Among the men seriously injured in mining accidents are Edward McCormick, John Johnson, Cesarra Pusatta, Andrew Nelson and Sandy Roberts.
The death of two miners in the Tanana mountains from freezing was reported at Dawson by Gilbert Anderson, of Wisconsin. He brings news of the safety of a large party that crossed from the Copper river country and were believed to have been lost. They are building boats on Forty-Mile to continue the trip to Dawson,
William Bennett, a brewery man, killed Arnold Bremner, of Seattle, with
a bottle during a quarrel at Dawson.
Joe Juneau, who founded and named the town of Juneau, Alaska, died suddenly at Dawson in May. He was at work on a rich claim trying to make his fifth fortune. He has spent four others in the last 20 years.
Colonel Steele, of the Northwest mounted police, has discovered evidence of an organized band of highwaymen who intended to attack gold trains bound from Dawson, and escape with the treasure to the American side.

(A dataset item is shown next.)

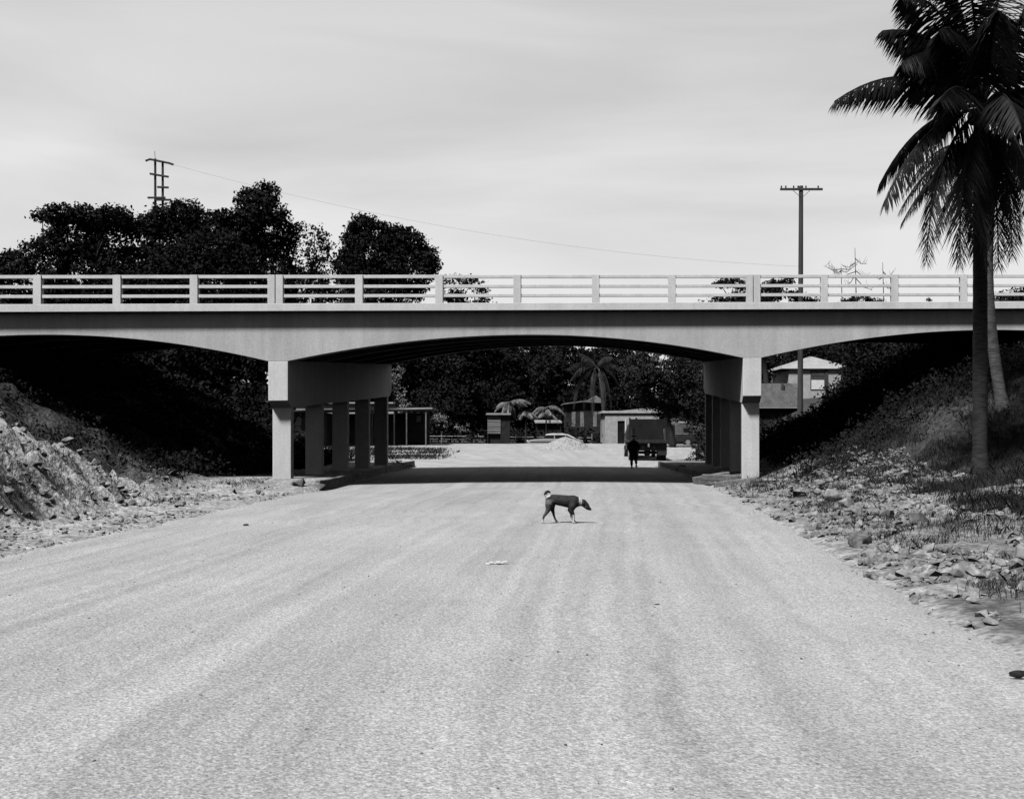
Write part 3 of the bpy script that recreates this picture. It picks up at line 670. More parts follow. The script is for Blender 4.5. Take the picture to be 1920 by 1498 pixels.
def palm(name, base, top, r0, r1, fr, label, mtl, bark, ll=.75, n_=46, bend=(0, 0), nuts=0, hang=.75, wdt=.04, rib='palm_bark'):
    base, top = Vector(base), Vector(top); o = empty(name, base, label, 'palm tree')
    K = 40; pts = []; rad = []
    for i in range(K + 1):
        t = i / K; p = (base.lerp(top, t) - base); p.x += bend[0] * math.sin(math.pi * t); p.y += bend[1] * math.sin(math.pi * t); pts.append(p)
        rad.append((r0 + (r1 - r0) * t + .5 * r0 * max(0, 1 - t * 12)) * (1 + .045 * (i % 2)))
    mb = MB(); mb.tube(pts, rad, 12); mb.build('trunk', M[bark], o, smooth=True)
    for j, (a, b_, c) in enumerate(fr):
        mr_ = MB(); V, Fc = [], []
        frond(mr_, V, Fc, Vector(a) - base, Vector(b_) - base, Vector(c) - base, n_, ll, hang, wdt)
        mr_.add(V, Fc); me = bpy.data.meshes.new('frond'); me.from_pydata(mr_.v, [], mr_.f); link_mesh('frond', me, M[mtl], o)
    for k in range(nuts):
        a = k * 2.1; c = top - base + Vector((math.cos(a) * .22, math.sin(a) * .22, -.12 - .08 * (k % 2)))
        bm = bmesh.new(); bmesh.ops.create_icosphere(bm, subdivisions=2, radius=.11); me = bpy.data.meshes.new('coconut'); bm.to_mesh(me); bm.free()
        q_ = link_mesh('coconut', me, M['wood'], o, c, True); q_.scale = (1, 1, 1.25)
    return o
PY = 25
def pp(u, v, dy=0): return P(u, v, PY + dy)
ctr = (1838, 205)
fr = []
def addf(a, b_, c, dy1, dy2): fr.append((pp(*a), pp(b_[0], b_[1], dy1), pp(c[0], c[1], dy2)))
addf((1838, 196), (1700, 95), (1565, 190), -.2, -.6)
addf((1835, 198), (1720, 205), (1648, 348), .3, .5)
addf((1835, 205), (1725, 215), (1658, 385), -.6, -1.0)
addf((1838, 210), (1750, 260), (1737, 490), -.3, -.5)
addf((1842, 215), (1795, 300), (1800, 495), -1.2, -1.3)
addf((1845, 215), (1810, 330), (1850, 500), -.8, -.9)
addf((1835, 190), (1770, 40), (1655, 58), .2, .3)
addf((1835, 190), (1755, 60), (1690, 120), -.6, -1.4)
addf((1835, 188), (1775, -20), (1690, -10), -.2, -.6)
addf((1838, 185), (1800, -60), (1735, -70), .4, .9)
addf((1838, 185), (1830, -40), (1790, -120), -.8, -1.6)
addf((1845, 185), (1870, -60), (1920, -150), .6, 1.2)
addf((1845, 188), (1890, 60), (1960, -40), -.6, -1.2)
addf((1845, 190), (1920, 70), (2030, 90), .3, .6)
addf((1845, 195), (1930, 130), (2060, 210), -.4, -.9)
addf((1848, 200), (1940, 190), (2010, 350), -.2, -.3)
addf((1848, 205), (1920, 230), (1955, 430), -.8, -1.2)
addf((1848, 210), (1890, 260), (1898, 480), -.4, -.6)
addf((1845, 212), (1870, 300), (1872, 500), .6, .9)
addf((1840, 212), (1835, 300), (1825, 470), .7, 1.1)
addf((1838, 205), (1800, 130), (1760, 190), -1.8, -3.4)
addf((1845, 205), (1880, 130), (1915, 240), -1.8, -3.2)
addf((1842, 190), (1850, 60), (1830, 60), 1.8, 3.4)
addf((1842, 190), (1860, 30), (1870, 20), -1.5, -2.6)
addf((1840, 190), (1800, 20), (1760, 60), -1.2, -2.4)
palm('coconut_palm', (10.97, PY, Hs(10.97, PY) - .2), pp(1838, 205), .165, .15, fr, 'big coconut palm with a dark straight trunk, at the right edge', 'palm', 'palm_bark', nuts=7, ll=1.05, n_=70, wdt=.045)
fr = []; PY2 = 30
for a_ in range(17):
    az = a_ * 2.399; up = .2 + .75 * ((a_ * 7) % 10) / 10; c0 = P(1864, 300, PY2); L_ = random.uniform(2.7, 3.4)
    h_ = Vector((math.cos(az), math.sin(az), 0)); fr.append((c0, c0 + h_ * L_ * .5 + Vector((0, 0, up * 1.4)), c0 + h_ * L_ * .9 + Vector((0, 0, up * 1.8 - 2.4))))
palm('coconut_palm', (13.98, PY2 + .3, Hs(13.98, PY2 + .3) - .2), P(1863, 305, PY2), .16, .13, fr, 'thinner coconut palm with a pale ringed trunk, just behind the big palm', 'palm', 'palm_bark_pale', nuts=5, ll=.75, n_=46, bend=(-.3, 0))
# yard palm beyond the bridge
YP = 103; c0 = P(1118, 688, YP); fr = []
for (du, dv, mu, mv, dy) in [(-50, 28, -28, -14, 0), (-42, 78, -40, 8, -.6), (-22, 95, -30, 15, .6), (28, 82, 26, 6, -.5), (45, 40, 25, -12, .8), (12, 92, 20, 20, -1.2), (-30, -25, -12, -22, .4), (30, -18, 12, -25, -.4), (-5, 90, -12, 15, -1.6), (55, 10, 25, -22, 1), (-55, 5, -25, -22, -1)]:
    fr.append((c0, P(1118 + mu, 688 + mv, YP + dy), P(1118 + du, 688 + dv, YP + dy * 2)))
palm('coconut_palm', P(1137, 830, YP + .5), P(1124, 692, YP), .16, .12, fr, 'slender palm with arching fronds behind the white block building', 'leaf_mid', 'palm_bark_pale', ll=.9, n_=40, hang=1.1, wdt=.05)
# banana-like clumps with pale drooping leaves
for (u, v, lab, n_f, L0, seed_) in [(955, 752, 'pale-leaved plant drooping over the board hut', 8, 1.7, 3), (986, 772, 'small pale-leaved plant right of the board hut', 6, 1.1, 8), (1024, 766, 'pale-leaved plant beside the low shed roof', 8, 1.6, 5)]:
    Yb = 101; base = P(u, 815, Yb); base.z = Hs(base.x, Yb); o = empty('banana_plant', base, lab, 'plant'); random.seed(seed_)
    mb = MB(); c_ = P(u, v, Yb) - base; mb.tube([(0, 0, 0), c_ * .5, c_], [.09, .08, .05], 8); mb.build('stem', M['bark'], o)
    for k in range(n_f):
        az = k * 2.4 + random.uniform(-.4, .4); L1 = L0 * random.uniform(.6, 1.15); up = random.uniform(.0, .5) * L1; h_ = Vector((math.cos(az), math.sin(az), 0))
        mr_ = MB(); V, Fc = [], []; st_ = c_ + Vector((0, 0, random.uniform(-.5, .1)))
        frond(mr_, V, Fc, st_, st_ + h_ * L1 * .6 + Vector((0, 0, up)), st_ + h_ * L1 * random.uniform(.9, 1.25) + Vector((0, 0, up - L1 * random.uniform(.35, .9))), 26, .6, .8, .05)
        mr_.add(V, Fc); me = bpy.data.meshes.new('leaf'); me.from_pydata(mr_.v, [], mr_.f); link_mesh('leaf', me, M['palm_pale'], o)
random.seed(21)
# bare dry trees above the railing on the right
def bare_tree(u, Y, vt, vb, tw, label):
    b0 = P(u, vb, Y); b0.z = Hs(b0.x, Y); o = empty('bare_tree', b0, label, 'tree'); mb = MB(); top = P(u - 3, vt, Y) - b0
    mb.tube([(0, 0, 0), top * .5 + Vector((.1, 0, 0)), top], [.12, .07, .02], 6)
    mb.build('trunk', M['wood'], o)
    for (f, du, dv) in tw:
        mb = MB(); a = top * f; c_ = P(u + du, vt + dv, Y + random.uniform(-1, 1)) - b0
        m_ = (a + c_) / 2 + Vector((0, 0, -.25)); mb.tube([a, m_, c_], [.045, .03, .012], 5)
        for k in range(4):
            q0 = m_.lerp(c_, random.random()); mb.tube([q0, q0 + Vector((random.uniform(-.7, .7), 0, random.uniform(.1, .8)))], [.018, .008], 4)
        mb.build('branch', M['wood'], o)
bare_tree(1606, 100, 465, 570, [(.93, 20, 30), (.9, -25, 35), (.85, 28, 55), (.84, -45, 48), (.8, 30, 80), (.82, -20, 70)], 'thin leafless tree rising above the right railing')
bare_tree(1658, 104, 492, 570, [(.93, 14, 25), (.9, -14, 30), (.85, 16, 50)], 'fainter leafless sapling right of the taller bare tree')
bare_tree(1580, 98, 500, 570, [(.98, -36, -2), (.98, 28, -4), (.97, -14, 6), (.97, 16, 5), (.96, -22, 4)], 'dry flat-topped shrub skeleton left of the tallest bare tree')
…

He has been unable to locate the band,
who are hiding in the hills, but has detailed police to go to the heads of the various creeks, to furnish armed guards to all miners desiring to bring out treasure.
Mounted police camps have been established on the creeks to collect the
crown royalty of 10 per cent.
The steamer Willie Irving had her wheel crushed, and the New York was
thrown on the beach by ice. Great fear is felt for the safety of many boats tied up on the lower Yukon. Those that wintered above Dawson escaped without difficulty. The opening of the river was celebrated with much spirit.
United States Consul McCook is still having trouble with the Dawson newspapers, and has several libel suits pending. Col. McCook writes to a friend here that troubles have driven him to drink, and that he thinks of resigning. The American miners will petition for removal.
News comes from Circle City that the miners recently voted on the question of establishing local government to replace the provisional military rule now enforced by United States troops. The proposition was defeated by a good majority.
The steamers of the Alaska Commercial company on the Yukon this year will burn coal. Several thousand tons of good coal taken from a newly discovered mine on Nation river, have been stowed in bunkers on the Yukon. The work of developing the coal property is progresing rapidly, and enormous deposits have been found.
Dawson is to have a system of drainage this year. Several hundred men
were working during May digging ditches to carry off surface water.
J. H. Gannon, who has a wife now in Dawson, is reported there to have
another in Victoria, in indigent circumstances. Gannon started for Seattle, on an alleged business trip, and shortly after he left there came a letter signed "Your loving wife," and begging for money. The wife at Dawson opened it and turned the matter over to the mounted police.
All long-term prisoners now confined in Yukon stockades will be sent to the New Westminster penitentiary on the first boat down the river. The police gaols are rapidly filling up, and there is no other relief.